I remember that I have seen a similar problem to this one here: The set of natural numbers that don't belong to a set (which is a duplicate of $m$ doesn't come in the sequence $a_n=[n+\sqrt{n}+\frac{1}{2}]$ iff m is a perfect square). If my memory serves me right, that problem was about a sequence excluding triangular numbers, and the sequence was given by something of the form $n\mapsto\left\lfloor n+\sqrt{an+b}+c\right\rfloor$ for some rational numbers $a,b,c$. Does anybody know anything about such problems (such as where these problems are form, or whether there are other similar problems)? I believe that I have also seen other similar problems. Hence, I am trying to establish something akin to a quadratic version of Beatty's Theorem.
In this post, $\mathbb{N}$ denotes the set of positive integers (i.e., $0\notin\mathbb{N}$). Let $p:\mathbb{N}\to\mathbb{N}$ be a near-quadratic function, that is, $p$ is a strictly increasing function given by $$p(n):=\left\lfloor\alpha n^2+\beta n+\gamma\right\rfloor \tag{*}$$ for all $n\in\mathbb{N}$, where $\alpha,\beta,\gamma\in\mathbb{R}$ with $\alpha>0$ which is called the leading coefficient of $p$. (Note that, if $\beta>1-3\alpha$, then it is guaranteed that $p$ is strictly increasing.) Also, an almost-linear function $q:\mathbb{N}\to\mathbb{N}$ is defined as $$q(n):=\left\lfloor n+\sqrt{an+b}+c\right\rfloor\tag{**}$$ for all $n\in\mathbb{N}$, where $a,b,c\in\mathbb{R}$ and $a>0$. We say that two functions $p:\mathbb{N}\to\mathbb{N}$ and $q:\mathbb{N}\to\mathbb{N}$ are complementary functions iff $$\big\{p(n)\,\boldsymbol{\big{|}}\,n\in\mathbb{N}\big\}\text{ and }\big\{q(n)\,\boldsymbol{\big{|}}\,n\in\mathbb{N}\big\}$$ form a partition of the set of positive integers $\mathbb{N}$.

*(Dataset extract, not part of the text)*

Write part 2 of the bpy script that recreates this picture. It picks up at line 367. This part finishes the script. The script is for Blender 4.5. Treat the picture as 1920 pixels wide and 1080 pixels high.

Question: What are all the near-quadratic functions $p:\mathbb{N}\to\mathbb{N}$ such that there exists a complementary function $q:\mathbb{N}\to\mathbb{N}$ which is almost-linear? What is an example of a near-quadratic function $p$ with a complementary function $q$ such that the leading coefficient $\alpha$ of $p$ is irrational? Which $\alpha>0$ can be the leading coefficient of a near-quadratic function $p$ with a complementary function $q$?
According to Jyrki Lahtonen's suggestion, it can be shown that, if (*) and (**) are complementary, then $$a\alpha=1\,.$$ From this result, I have recovered a sequence skipping triangular numbers: $n\mapsto \left\lfloor n+\sqrt{2n}+\frac{1}{2}\right\rfloor$. I have not proven this claim, but I am positive it is correct.
Partial Answer: It appears that, for a fixed $k\in\mathbb{N}$, if $p:\mathbb{N}\to\mathbb{N}$ is given by $$p(n)=\left\lfloor\dfrac{k}{2}n^2-\frac{(k-2)}{2}n+\frac{k-1}{8}\right\rfloor$$ for all $n\in\mathbb{N}$, then $q:\mathbb{N}\to\mathbb{N}$ defined via$$q(n)=\left\lfloor n+\sqrt{\frac{2}{k}n}+\frac{1}{2}\right\rfloor$$ for all $n\in\mathbb{N}$ is a complementary function to $p$.
It also appears that, for a fixed $k\in\mathbb{N}$, if $p:\mathbb{N}\to\mathbb{N}$ is given by $$p(n):=\left\lfloor\frac{1}{k}n^2+\frac{(k-1)}{k}n\right\rfloor$$ for all $n\in\mathbb{N}$, then $q:\mathbb{N}\to\mathbb{N}$ defined via $$q(n):=\left\lfloor n+\sqrt{kn}+\frac{1}{2}\right\rfloor$$ for all $n\in\mathbb{N}$ is complementary to $p$. I have not yet tried to prove any of these assertions.